OK I’ll ‘fess up now that DM and I have been furtively watching “The Great British Bake Off”. It’s the first and only reality TV show we have watched other than the sublime “Come Dine With Me” which, even after all these years, is still “must watch” TV for me. Although they are both ostensibly cookery programmes, they couldn’t be more different. The GBBO is about craftsmanship, whereas CDWM is about showing off.
This week’s show, for anyone who doesn’t watch the GBBO was about bread making. Now I’m a committed bread maker as anyone around these pages for a while will know already. In recent times, I’ve become more and more transfixed by two things – fresh yeast and slow rise.
I know there are lots of folks who’d say “why bother with fresh yeast” when the dried stuff is easier to find and easier to use. Neither of these objections to the real deal are really true in as much as one of our national supermarket chains (Morrisons) sells fresh yeast (no really, it does, it’s in the chilled cabinets next to the chilled ready-made pastry) and I find it just as easy to use. I don’t bother with any of that old-fashioned stuff like creaming it and mixing it with lukewarm water. I just crumble it between my fingers into the other ingredients and let the dough programme on the bread machine do the rest. For anyone with a thing about tactility, there is nothing like fresh yeast to get your fingertips going!

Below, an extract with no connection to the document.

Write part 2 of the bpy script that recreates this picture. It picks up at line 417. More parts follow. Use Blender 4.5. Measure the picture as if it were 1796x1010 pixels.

For months now I’ve been making a weekend treat of spiced, fruited bread rolls for our breakfasts. I mix the dough in the machine while I’m cooking Friday night's supper, then I roll it out thinly, spread raisins that have been soaked in water all over the dough, roll it up, give it a quick knead to distribute the fruit then cut the dough into 16 pieces about the size of a large walnut. They get (roughly) shaped, placed on a buttered baking tray then put into plastic “tents” where they remain, on the work surface, overnight. Notice (because it’ll prove important) the space between each roll on the tray when they go into the tent!
When I come down stairs on Saturday morning I switch on the oven while making the tea and letting out the dogs then the rolls come out of their tent, get put into the hot oven and baked for a mere 10 minutes. The house is filled with the scent of sweet, spicy bread and we get to enjoy our first cup of coffee of the day with hot buttered rolls straight from the oven. The surplus rolls go in the freezer for next weekend.
I doubt they’d meet Paul Hollywood’s exacting standards but for me they’re a perfect start to the day.